Campaign

Trump rips ‘low-life’ ABC moderators in first postdebate speech

Former President Trump spent an extended amount of time at his Thursday campaign event complaining about the moderators of his debate with Vice President Harris earlier in the week, attacking them as “low lives” and calling for them to be fired.

Trump held an event in Tucson, Ariz., where his campaign said he would deliver remarks focused on the economy and rising costs. He spent the first 15 minutes recapping his Tuesday debate with Harris and repeatedly targeted ABC News moderators David Muir and Linsey Davis, at one point calling for the two to be fired.

“The public was not fooled. They saw right through it, Kamala’s lies and unprecedented partisan interference of two low-life anchors. They’re low lives,” Trump said, bemoaning that the moderators fact-checked a few of his inaccurate statements but didn’t do the same for Harris.

“These two people were bad news. They kept screaming at me,” Trump added.

Trump called Davis, who is Black, “nasty” and claimed she looked at the former president “with hatred in her eyes.”

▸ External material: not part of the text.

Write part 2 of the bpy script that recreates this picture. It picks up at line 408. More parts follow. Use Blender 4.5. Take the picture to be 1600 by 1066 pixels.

The former president was kinder to Muir.

“I always liked him,” he said of the “World News Tonight” anchor. “I’m not going to watch him anymore. Because he’s not legit … And his hair is not as good as it used to be.”

Republicans expressed frustration with Trump’s performance Tuesday night, when Harris managed to repeatedly get under his skin and get him off message with attacks on his rally crowds, his financial fortune and his standing among foreign leaders.

Trump and his allies spent the hours after the debate complaining that it was “three vs. one” and that the moderators disproportionately pushed back on Trump’s statements.

During the debate, Muir and Davis fact-checked Trump on his false statements about internet conspiracies regarding migrants abusing pets in an Ohio town, as well as his claim that some Democrats support killing babies after birth. Doing so is already illegal.

Trump complained that the moderators similarly did not step in when Harris tied him to Project 2025, a policy blueprint he’s denied involvement with, or when she claimed he warned of a “bloodbath” if he lost. Those March comments from Trump were specifically about the comment.

The real-time pushback against the former president stood in contrast to what many observers decried as a lack of fact-checking from CNN moderators Jake Tapper and Dana Bash during the June debate between Trump and President Biden.